Analysis of the Offender
[26] The offence is one element of the proportionality principle. The offender is the other. For this case, the offender is not a newcomer to the criminal justice system. He has a record. It is not a short record but neither is it an overly long record. The last offence was in October 2010, some three years ago. However, the record discloses a number of convictions for offences of violence for assaults, one assault of a police officer, one of disarming a police officer, and, very relevant to this sentencing, to two convictions of threatening. Of significance is that, in 2005, he received a three month sentence for his first threatening offence consecutive to two months for a contemporaneous assault, after spending 99 days in pre-sentence custody. This totals 8.3 months, and conceivably even more if he had any enhanced credit for his pre-sentence custody at that time. The inference I make is that the threat at that time was rather significant. I also infer that the offender's custodial sentence which was followed by three years probation, was not effective as he re-offended the very next year with two additional assault offences.
[27] What we have in the offender is someone who continues to re-offend, does so with offences that involve violence or threats of violence, and is in many respects a loose cannon in this community. He engages in substance abuse, both alcohol and drugs, and has mental issues that overlie his everyday functioning. He is able to function independently but his conduct is dysfunctional with overtones of being manipulative. So far as can be determined, he has had no significant treatment for substance abuse or for any mental health problems.
Sentencing Decision
[28] The Crown proceeded by summary conviction. The maximum term of imprisonment for an offence under section 264.1(1)(a) is 18 months. Arguably, 18 months would be deserved by the worst offender committing the worst offence. In the present case, the offender is not the worst, nor is the offence. There are both mitigating and aggravating factors at play. Having regard to all of these, I would consider a custodial sentence of six months would be appropriate for this charge of threatening.
[29] For the breach of recognizance, I consider one month custody to be appropriate. I would impose this consecutively. The breach was egregious in that the offender did not report even once and was to report only days after being released. He did not surrender – he was arrested, and this necessitated yet another bail court attendance. He had no acceptable reason for his default. He has had sufficient encounters with the justice system, including prior convictions for breaches of probation and failure to appear, to comprehend that there may well be penal consequences for not showing up where and when he was ordered to show up.
[30] I do not see that more time in custody for Martin Vine on these two offences is going to appreciably advance the objectives of sentencing. I am prepared to give him credit of seven months for his cumulative time in pre-sentence custody on these two charges. This seven months off-sets the six months and one month consecutive sentences on the threatening and breach of recognizance offences respectively.
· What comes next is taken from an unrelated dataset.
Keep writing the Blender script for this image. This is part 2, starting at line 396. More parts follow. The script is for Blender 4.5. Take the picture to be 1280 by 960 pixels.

[31] The odds are more favourable that a probation order will have a greater role in advancing the purposes of sentencing at this point. I agree with the submissions of counsel for the Crown that the offender should be required for the next three years to stay well away from the mayor, Debbie Amaroso, and to keep away from City Hall, except should he be legally required to attend Provincial Offences Court, and then to attend no other portion of the City Hall. If he has personal business, he should do so by mail or by means other than personal attendance. If this creates a hardship he can always return to ask for an amendment of this probation term.
Sentence Imposed
[32] The sentence I impose is as follows:
There will be a notation that he has spent 160 days in pre-trial detention with a credit for pre-trial detention of seven months.
On information 1280 – threatening – six months imprisonment less six months pre-sentence custody credit results in one day time served.
On information 1342 – breach of recognizance – one month imprisonment consecutive less one month pre-sentence custody credit results in one day time served.
Probation for a period of three years follows on the threatening charge and will be concurrent on the breach charge. The terms of probation are:
That the offender keep the peace and be of good behaviour;
That he report to a probation officer within 48 hours of release from custody and thereafter as directed;
That he not attend at City Hall in Sault Ste. Marie unless he is legally required to be in Provincial Offences Court, and then not to attend at any other portion of City Hall;
That he not communicate directly or indirectly with Debbie Amaroso;
That he not molest, harass or physically interfere with Debbie Amaroso;
That he not attend at the place of residence or employment or education of Debbie Amaroso;
That he not be within 100 metres of Debbie Amaroso.
In addition to the foregoing there will be a weapons prohibition on the threatening charge for a period of ten years.